One of Trump’s orders calls for “the immediate construction of a physical wall on the southern border, monitored and supported by adequate personnel so as to prevent illegal immigration, drug and human trafficking, and acts of terrorism.” But these issues present challenges that extend beyond the placement of a physical barrier. For example, a wall would not affect people who first come to the U.S. legally on temporary visas but then overstay past their deadline. And when it comes to drug trafficking, cartels have considerable resources, and already use methods of transporting cargo that could easily circumvent a wall, from underground tunnels to submarines to the U.S. mail system.
In announcing these orders, Trump returned to one of the themes of his campaign, stressing what he portrays as the criminality of immigrants. The other order would require the U.S. Department of Homeland Security to publish a weekly list of crimes committed by “aliens.” It’s not clear whether such a list would note crimes that people have been convicted of, charged with or some other formulation.

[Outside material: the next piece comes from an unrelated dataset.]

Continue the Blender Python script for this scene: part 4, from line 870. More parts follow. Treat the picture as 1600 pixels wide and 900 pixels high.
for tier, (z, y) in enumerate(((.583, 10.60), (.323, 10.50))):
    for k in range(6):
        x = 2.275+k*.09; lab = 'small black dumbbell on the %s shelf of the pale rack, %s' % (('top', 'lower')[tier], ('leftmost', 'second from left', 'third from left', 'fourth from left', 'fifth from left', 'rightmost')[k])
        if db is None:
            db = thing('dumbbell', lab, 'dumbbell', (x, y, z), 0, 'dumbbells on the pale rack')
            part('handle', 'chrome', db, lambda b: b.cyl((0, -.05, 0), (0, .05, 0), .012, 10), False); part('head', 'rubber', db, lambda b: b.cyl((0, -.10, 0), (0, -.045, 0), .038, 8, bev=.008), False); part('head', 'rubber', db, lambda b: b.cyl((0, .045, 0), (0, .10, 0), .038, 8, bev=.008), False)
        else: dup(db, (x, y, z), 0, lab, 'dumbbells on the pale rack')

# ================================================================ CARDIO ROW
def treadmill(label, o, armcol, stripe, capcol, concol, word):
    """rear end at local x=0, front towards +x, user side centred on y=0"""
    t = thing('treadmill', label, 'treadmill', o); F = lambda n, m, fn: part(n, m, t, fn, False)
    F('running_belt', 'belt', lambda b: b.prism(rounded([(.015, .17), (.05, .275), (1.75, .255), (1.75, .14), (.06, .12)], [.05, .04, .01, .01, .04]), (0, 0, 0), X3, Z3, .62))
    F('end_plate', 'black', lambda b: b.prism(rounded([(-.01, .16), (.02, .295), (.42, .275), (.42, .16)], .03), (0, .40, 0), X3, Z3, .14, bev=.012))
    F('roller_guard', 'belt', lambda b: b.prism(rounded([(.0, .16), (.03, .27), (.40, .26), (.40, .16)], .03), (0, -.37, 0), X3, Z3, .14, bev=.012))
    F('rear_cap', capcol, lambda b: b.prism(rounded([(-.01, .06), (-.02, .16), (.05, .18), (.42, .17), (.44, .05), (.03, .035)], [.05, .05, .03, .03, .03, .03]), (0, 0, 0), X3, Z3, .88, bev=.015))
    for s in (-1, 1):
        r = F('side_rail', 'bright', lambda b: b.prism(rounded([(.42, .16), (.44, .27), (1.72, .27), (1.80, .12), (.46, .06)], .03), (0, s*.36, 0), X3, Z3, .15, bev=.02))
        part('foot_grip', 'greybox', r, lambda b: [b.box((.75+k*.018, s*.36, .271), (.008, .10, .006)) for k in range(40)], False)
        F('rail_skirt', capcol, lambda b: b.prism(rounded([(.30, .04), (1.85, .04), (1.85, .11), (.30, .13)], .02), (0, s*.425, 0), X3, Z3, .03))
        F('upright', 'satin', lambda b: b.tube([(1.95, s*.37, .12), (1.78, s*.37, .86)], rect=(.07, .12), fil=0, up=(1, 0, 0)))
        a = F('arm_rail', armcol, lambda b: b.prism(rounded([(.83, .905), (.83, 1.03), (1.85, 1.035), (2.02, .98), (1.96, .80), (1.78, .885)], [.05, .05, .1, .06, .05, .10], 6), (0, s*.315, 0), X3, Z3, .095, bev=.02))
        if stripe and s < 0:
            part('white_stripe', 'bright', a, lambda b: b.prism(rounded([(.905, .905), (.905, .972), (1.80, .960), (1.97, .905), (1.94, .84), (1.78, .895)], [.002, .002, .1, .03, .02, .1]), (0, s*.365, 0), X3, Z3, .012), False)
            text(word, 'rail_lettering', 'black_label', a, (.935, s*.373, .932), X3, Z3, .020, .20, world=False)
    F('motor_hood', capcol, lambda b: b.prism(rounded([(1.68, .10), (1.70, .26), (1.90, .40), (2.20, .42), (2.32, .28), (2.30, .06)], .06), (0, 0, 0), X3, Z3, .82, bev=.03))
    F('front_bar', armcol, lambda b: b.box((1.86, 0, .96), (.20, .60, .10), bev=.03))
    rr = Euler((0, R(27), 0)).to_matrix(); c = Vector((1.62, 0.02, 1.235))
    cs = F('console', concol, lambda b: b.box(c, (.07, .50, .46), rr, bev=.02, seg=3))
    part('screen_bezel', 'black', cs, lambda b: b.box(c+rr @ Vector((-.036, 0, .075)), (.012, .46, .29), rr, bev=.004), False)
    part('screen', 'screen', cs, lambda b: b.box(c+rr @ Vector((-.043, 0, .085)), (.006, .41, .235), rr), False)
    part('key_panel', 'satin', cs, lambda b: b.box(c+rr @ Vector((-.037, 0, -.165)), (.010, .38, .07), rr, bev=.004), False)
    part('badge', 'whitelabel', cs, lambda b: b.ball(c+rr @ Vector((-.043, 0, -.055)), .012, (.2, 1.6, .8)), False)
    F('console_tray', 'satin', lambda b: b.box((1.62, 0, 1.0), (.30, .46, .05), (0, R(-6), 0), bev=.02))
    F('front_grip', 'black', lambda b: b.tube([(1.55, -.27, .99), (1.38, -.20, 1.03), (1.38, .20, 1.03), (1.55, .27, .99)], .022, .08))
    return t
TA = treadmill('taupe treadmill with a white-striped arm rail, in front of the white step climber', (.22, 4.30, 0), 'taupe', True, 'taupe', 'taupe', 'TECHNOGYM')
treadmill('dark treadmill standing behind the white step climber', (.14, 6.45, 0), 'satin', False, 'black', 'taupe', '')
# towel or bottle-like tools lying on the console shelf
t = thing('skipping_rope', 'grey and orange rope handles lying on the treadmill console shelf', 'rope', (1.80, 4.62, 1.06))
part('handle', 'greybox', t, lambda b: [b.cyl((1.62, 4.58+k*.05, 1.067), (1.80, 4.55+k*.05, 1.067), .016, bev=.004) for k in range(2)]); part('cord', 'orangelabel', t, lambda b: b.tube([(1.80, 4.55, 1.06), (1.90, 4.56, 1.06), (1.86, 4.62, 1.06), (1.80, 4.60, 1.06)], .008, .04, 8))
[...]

The notion that immigrants are more likely than natural-born U.S. citizens to commit crime has been roundly debunked, though, including from conservative and libertarian points of view. Indeed, an American Immigration Council study released in 2015 found that in recent decades, immigrants are less likely to engage in criminal behavior and be incarcerated.
Responses in Wisconsin
While insisting that Milwaukee is not a sanctuary city — a rhetorical term with no real legal definition — Mayor Tom Barrett said he’d stand behind the city’s immigrant community and wouldn’t direct local law enforcement to enforce federal immigration laws. Mayor Paul Soglin of Madison made a similar statement challenging the orders, as did mayors of other major cities across the country. The Milwaukee County Board’s health and human needs committee also passed a resolution declaring the county a “safe” place for immigrants.
One Wisconsin official who supports the orders? Milwaukee County Sheriff and high-profile Trump supporter David Clarke, who noted in a Facebook post that he plans to assign deputies to assist in efforts to detain undocumented immigrants.
Unlike other groups in Wisconsin, Hispanic people are widely distributed across the state, and play a key role in the agricultural workforce and debates about rural issues. But Hispanic and other Latino people still make up about 18 percent of Milwaukee’s population, and the city has the state’s largest population of ethnic and racial minorities. These numbers help make Milwaukee the state’s natural flashpoint for the “sanctuary city” debate.
Christine Neumann-Ortiz, executive director of Milwaukee advocacy group Voces de la Frontera, took stock of the momentous week in a Jan. 27, 2017 interview on Wisconsin Public Television’s Here And Now.
“I think people really need to be informed about the reality of the consequences,” said Neumann-Ortiz said about the ramifications of Trump’s orders for Milwaukee law enforcement and the city’s undocumented residents. She said complying with the federal government would essentially turn local law enforcement into immigration agents: “If you are undocumented, you are now a target for deportation.”
Only after an undocumented immigrant has been convicted of a crime, Neumann-Ortiz said, should that person be turned over by local law enforcement to federal officials. “We should not be breaking up families, we should not be racially profiling people,” she added.
Neumann-Ortiz said she finds no comfort in reassurances by House Speaker Paul Ryan, R-Janesville, that Republicans in Congress will work with the Trump administration to deal humanely with undocumented immigrants who were brought to the U.S. as children, who are sometimes called “Dreamers” in reference to the name of proposed legislation. What Ryan should do, she said, is work to pass comprehensive immigration reform at the federal level.
“Those Dreamers came here at a young age,” said Neumann-Ortiz. “We have a broken immigration system that has trapped millions of families in a mixed immigration status who every day live under threat of deportation.”